Quelques heures avant, j'étais prise d'admiration pour cette ville qui me rappelait Montréal, où je me sentais un peu chez moi. J'étais à 5 minutes de là au moment des événements. Sur le coup, je n'ai pas trop réalisé. Une voiture de police. Puis deux. Puis trois. Plusieurs sirènes au loin. C'était ma dernière journée de voyage. Je magasinais quelques petits souvenirs au centre-ville. Bien sûr, j'avais compris qu'il se passait quelque chose, mais à quel point? J'ai entendu quelques murmures.

En entrant dans un magasin, je suis tombée nez à nez avec une vendeuse peu bavarde. Les yeux rivés sur son cellulaire, elle m’a à peine saluée ; je n'ai compris que plus tard… D'abord en tombant sur la sortie du centre d'achats où je me trouvais barricadée par des tables et un ruban policier. Je voulais aller par là. Je suis sortie par l'autre porte pour emprunter la rue… barrée elle aussi. Des dizaines de voitures de police, une ambulance faisant aller ses sirènes et un tram immobilisé et vidé.
Plusieurs piétons observaient la scène. J'ai choisi de marcher. J'ai marché un coin de rue sans pouvoir tourner. Puis deux. Puis trois. Avant de réaliser l'ampleur de l'événement dont je ne connaissais pas la cause.

J'ai vite recherché sur Internet et j'ai soudain eu envie de me cacher. Oui, parce que je sentais le danger dans la ville. Parce qu'une atmosphère de terreur régnait. Mais surtout parce que je me sentais imposteur. Parce que ce malheur ne m'appartenait pas. Je voulais laisser la population vivre sa tragédie en toute intimité. Je me sentais comme la voisine d'un couple qui se sépare en plein restaurant. Il n'y a rien à faire. Rien à dire. On veut juste être ailleurs. Je me voyais mal aller siroter un verre au bar du coin en lisant tout bonnement mon roman. 

Je suis rentrée, j'ai allumé les nouvelles et j'ai ressenti, avec les Melbournois, la peine et le désespoir de la tragédie. Malgré mon manque d’appartenance avec cette population, malgré mon statut de touriste, je me suis sentie interpellée par la douleur de cette ville. Je ne connaissais personne à Melbourne cet après-midi-là.

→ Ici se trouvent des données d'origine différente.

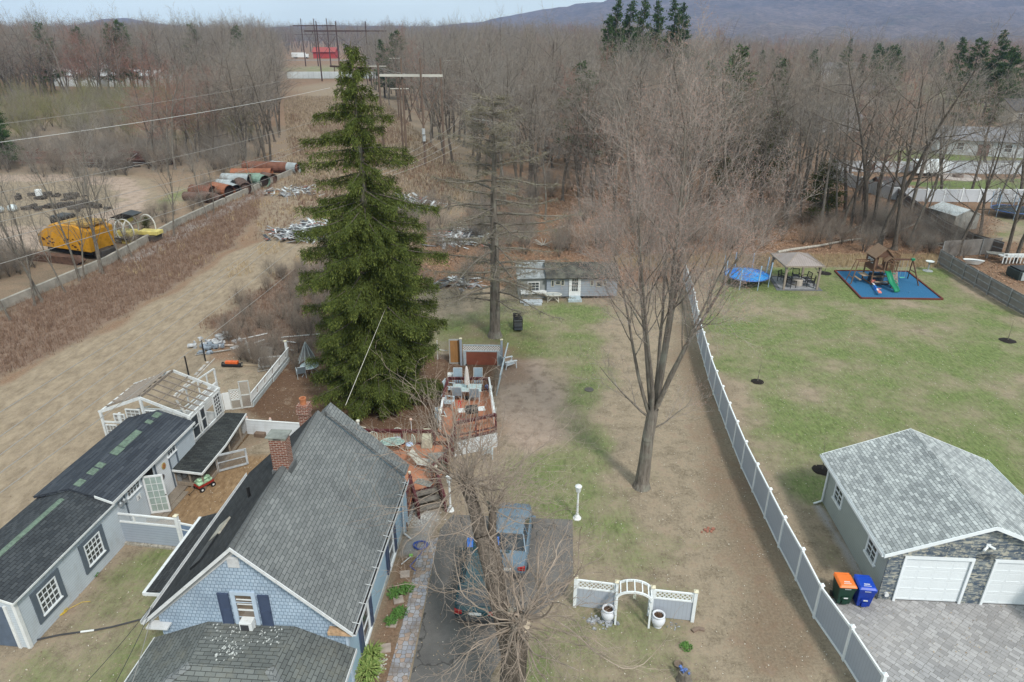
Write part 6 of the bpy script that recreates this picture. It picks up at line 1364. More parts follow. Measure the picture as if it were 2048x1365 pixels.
# ---- by the shed
p = G(1036, 660); t = thing('stove', 'old black cooking stove with open oven door on the grass', 'stove', p, R(3)); b = MB(); b.box(-.36, .36, .0, .55, .02, .88); b.build('body', BLACK, t, bevel=.015)
b = MB(); b.box(-.36, .28, .42, .55, .88, 1.20); b.build('back_panel', BLACK, t); b = MB(); b.box(-.30, .34, -.45, .0, .16, .20); b.build('oven_door', M('stove_grey', (.05,.055,.06,1), .4), t)
b = MB(); b.box(-.28, .32, -.006, .0, .25, .62); b.build('oven_cavity', M('enamel_dark', (.08,.085,.09,1), .3), t); b = MB(); b.box(-.3, .3, -.02, -.0, .70, .80)
for k in range(4): b.cyl((-.22+.14*k, -.02, .75), (-.22+.14*k, -.05, .75), .025, n=8); 
b.build('control_panel', M('stove_trim', (.16,.17,.18,1), .4, .1, metal=.5), t)
t = thing('patio_table', 'white oval patio table standing before the grey shed', 'table', G(1106, 603)); b = MB(); b.lathe([(.7, .62), (.7, .64)], n=24, sy=.6); b.build('table_top', M('frosted2', (.42,.44,.42,1), .3), t); b = MB(); b.tube([(.72*math.cos(a), .43*math.sin(a), .64) for a in np.linspace(0, 6.283, 25)], .028, 5)
for x in (-.42, .42):
    for y in (-.28, .28): b.beam((x, y, .62), (x*1.1, y, 0), .045)
b.beam((-.42, -.28, .1), (.1, -.1, .6), .04).beam((.42, -.28, .1), (-.1, -.1, .6), .04); b.build('frame', M('cream_white', (.66,.64,.56,1), .5), t)
b = MB()
# ------------------------------------------------------------------ cars in the driveway
def car(name, label, loc, rz, body, L=4.5, W=1.75, Hh=1.5, wagon=True, scale=1):
    t = thing(name, label, 'car', loc, rz)
    # length along +y (front), width x.  cross-sections: (y, half-width, z_low, z_belt) with rounded shoulders
    hw = W/2; S = [(-L/2, .80, .42, .78), (-L/2+.10, .93, .30, .92), (-L/2+.6, 1.0, .22, .96), (0, 1.0, .20, .93), (L/2-1.25, 1.0, .22, .90), (L/2-.5, .95, .25, .80), (L/2-.1, .84, .30, .70), (L/2, .70, .40, .60)]
    b = MB(); vs = []; n = 10
    for y, k, z0, z1 in S:
        h = hw*k
        vs += [(-h*.86, y, z0), (-h, y, z0+.12), (-h, y, z0+(z1-z0)*.62), (-h*.95, y, z1-.06), (-h*.82, y, z1), (h*.82, y, z1), (h*.95, y, z1-.06), (h, y, z0+(z1-z0)*.62), (h, y, z0+.12), (h*.86, y, z0)]
    fs = [(k*n+i, k*n+(i+1) % n, (k+1)*n+(i+1) % n, (k+1)*n+i) for k in range(len(S)-1) for i in range(n)]; fs += [tuple(range(n-1, -1, -1)), tuple(range((len(S)-1)*n, len(S)*n))]
    b.add(vs, fs); b.build('body', body, t, smooth=True, bevel=.02)
    yr0 = -L/2+(.12 if wagon else .75); yr1 = -L/2+(.50 if wagon else 1.35); yf1 = L/2-2.05; yf0 = L/2-1.30; zb = .92
    roof = [(-hw*.88, yr0, zb), (hw*.88, yr0, zb), (hw*.90, yf0, zb-.04), (-hw*.90, yf0, zb-.04), (-hw*.70, yr1, Hh), (hw*.70, yr1, Hh), (hw*.70, yf1, Hh-.02), (-hw*.70, yf1, Hh-.02)]
    b = MB(); b.add(roof, [(0, 3, 2, 1), (4, 5, 6, 7), (0, 1, 5, 4), (1, 2, 6, 5), (2, 3, 7, 6), (3, 0, 4, 7)]); b.build('windows', glass('car_glass', (.02,.025,.03,1), .05), t, bevel=.03)
    b = MB(); m = (yr1+yf1)/2
    b.add([(-hw*.715, yr1-.05, Hh+.0), (hw*.715, yr1-.05, Hh), (hw*.715, yf1+.04, Hh-.02), (-hw*.715, yf1+.04, Hh-.02), (-hw*.58, yr1+.05, Hh+.045), (hw*.58, yr1+.05, Hh+.045), (hw*.58, yf1-.1, Hh+.035), (-hw*.58, yf1-.1, Hh+.035)], [(0, 3, 2, 1), (4, 5, 6, 7), (0, 1, 5, 4), (1, 2, 6, 5), (2, 3, 7, 6), (3, 0, 4, 7)])
    for s in (-1, 1):
        for (y0, z0), (y1, z1) in (((yr0, zb), (yr1, Hh)), ((yf0, zb-.02), (yf1, Hh)), ((m, zb), (m, Hh))): b.beam((s*hw*.895, y0, z0), (s*hw*.71, y1, z1), .07, .04)
    b.build('roof', body, t, bevel=.02)
    if wagon:
        b = MB()
        for s in (-1, 1): b.beam((s*hw*.6, yr1+.1, Hh+.08), (s*hw*.6, yf1-.1, Hh+.07), .03)
        b.build('roof_rack', BLACK, t)
    for x in (-hw+.10, hw-.10):
        for y in (-L/2+.85, L/2-.85):
            s = -1 if x < 0 else 1; b = MB(); b.cyl((x-.11*s, y, .32), (x+.11*s, y, .32), .32, n=20); w = b.build('wheel', M('tyre', (.02,.02,.022,1), .9), t)
            b = MB(); b.cyl((x+.09*s, y, .32), (x+.115*s, y, .32), .19, n=14); b.build('rim', M('alloy', (.35,.36,.38,1), .3, metal=.8), w)
    for s in (-1, 1):
        b = MB(); b.box(s*hw*.58, s*hw*.93, -L/2-.012, -L/2+.12, .60, .80); b.build('tail_light', M('tail_red', (.32,.02,.02,1), .25), t, bevel=.02)
        b = MB(); b.box(s*hw*.45, s*hw*.74, L/2-.10, L/2-.01, .50, .62); b.build('headlight', M('lens', (.55,.58,.6,1), .1), t, bevel=.02)
        b = MB(); b.box(s*(hw+.0), s*(hw+.17), yf0-.1, yf0+.02, .90, 1.02); b.build('mirror', body, t, bevel=.03)
    b = MB(); b.box(-hw*.86, hw*.86, -L/2-.06, -L/2+.06, .30, .50); b.build('bumper', M('bumper_dark', (.05,.055,.06,1), .6), t, bevel=.03)
    b = MB(); b.box(-.24, .24, -L/2-.025, -L/2+.02, .60, .72); b.build('number_plate', WHITE, t)
    return t
PT_TEAL = M('car_teal', (.015,.055,.07,1), .25, .15, 1.5, spec=.6); PT_BLUE = M('car_steel_blue', (.115,.17,.225,1), .25, .1, 1.5, spec=.6)
c1 = G(955, 1238); car('estate_car', 'dark teal estate car with blue sheets on it under the lopped tree', (-1.22, 21.75, 0), R(-5), PT_TEAL)
car('parked_car', 'steel blue car parked ahead of the teal one on the driveway end', (-.05, 25.0-.9, 0), R(-6), PT_BLUE, L=4.4, Hh=1.42, wagon=False)
for (x, y, z, s, lab) in ((-1.75, 22.6, 1.5, .16, 'small blue plastic sheet on the left of the teal car roof'), (-.72, 22.55, 1.5, .22, 'blue plastic sheet on the right roof edge of the teal car'), (-.62, 20.2, 1.25, .28, 'crumpled blue plastic sheet over the rear window of the teal car')):
    t = thing('blue_sheet', lab, 'plastic sheet', (x, y, z)); rr = random.Random(int(s*100)); b = MB(); n = 6
    vs = [((i-n/2)/n*2*s*.8, (j-n/2)/n*2*s*1.4, rr.uniform(0, .05)-.25*max(0, -(j-n/2)/n)) for i in range(n+1) for j in range(n+1)]; b.add(vs, [(i*(n+1)+j, (i+1)*(n+1)+j, (i+1)*(n+1)+j+1, i*(n+1)+j+1) for i in range(n) for j in range(n)]); b.build('sheet', M('tarp_blue', (.03,.16,.55,1), .35), t)

# ------------------------------------------------------------------ bins
def bin_(lab, x, y, body, lid, rz):
    t = thing('wheelie_bin', lab, 'bin', (x, y, 0), rz, 'bins beside the garage')
    def frus(z0, z1, a0, b0, a1, b1): return [(-a0, -b0, z0), (a0, -b0, z0), (a0, b0, z0), (-a0, b0, z0), (-a1, -b1, z1), (a1, -b1, z1), (a1, b1, z1), (-a1, b1, z1)]
    F6 = [(0, 3, 2, 1), (4, 5, 6, 7), (0, 1, 5, 4), (1, 2, 6, 5), (2, 3, 7, 6), (3, 0, 4, 7)]
    b = MB(); b.add(frus(.06, 1.0, .25, .26, .33, .36), F6); b.build('body', body, t, bevel=.03)
    b = MB(); b.box(-.33, .33, -.38, -.345, .90, .98).box(-.16, .16, -.36, -.31, .42, .50).box(-.1,.1,-.335,-.29,.1,.3); b.build('front_ribs', body, t, bevel=.01)
    b = MB(); b.add(frus(1.0, 1.10, .36, .40, .27, .30), F6).box(-.30, .30, .36, .45, 1.0, 1.06); l = b.build('lid', lid, t, bevel=.03)
    b = MB()
    for k in range(5): b.box(-.10+.045*k, -.07+.045*k, -.16, -.10, 1.1, 1.104)
    for k in range(8): b.box(-.14+.036*k, -.118+.036*k, -.25, -.21, 1.1, 1.104)
    for k in range(6): b.box(-.12+.04*k, -.10+.04*k, -.386, -.38, .92, .96)
    b.build('print', WHITE, l)
    b = MB(); b.box(-.08, .08, -.363, -.358, .43, .49); b.build('label_plate', WHITE, t)
    for s in (-1, 1): b = MB(); b.cyl((s*.24, .24, .12), (s*.32, .24, .12), .12, n=14); b.build('wheel', BLACK, t)
    b = MB(); b.cyl((-.24, .46, 1.0), (.24, .46, 1.0), .018, n=8); b.build('handle', body, t)
bin_('dark green wheeled bin with orange lid beside the blue bin', 13.28, 20.85, M('bin_green', (.012,.045,.03,1), .4), M('lid_orange', (.72,.17,.03,1), .4, .05), R(-4)); bin_('blue wheeled bin against the garage corner', 14.02, 20.72, M('bin_blue', (.01,.04,.30,1), .35), M('lid_blue', (.012,.06,.42,1), .35), R(-7))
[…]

Aucune connaissance, aussi éloignée soit-elle, n'aurait pu être sur place à ce moment-là et pourtant, j’ai senti que j’entrais dans l’intimité de ces gens, au plus profond, et que cet après-midi resterait marqué à tout jamais dans mes pensées.

J’étais là, à Melbourne, le 20 janvier 2017 à 14 h lorsqu’un homme a foncé sur la foule avec sa voiture, tuant cinq personnes, dont un bébé de trois mois et en blessant une vingtaine d’autres.
 
Le lendemain matin, aux nouvelles nationales, on ne parlait plus de la tragédie. L’investiture de Donald Trump avait eu lieu durant la nuit… Pourtant, quatre jours après, j'ai envie d'en parler encore. Pour qu'on ne fasse pas comme si rien n'était arrivé.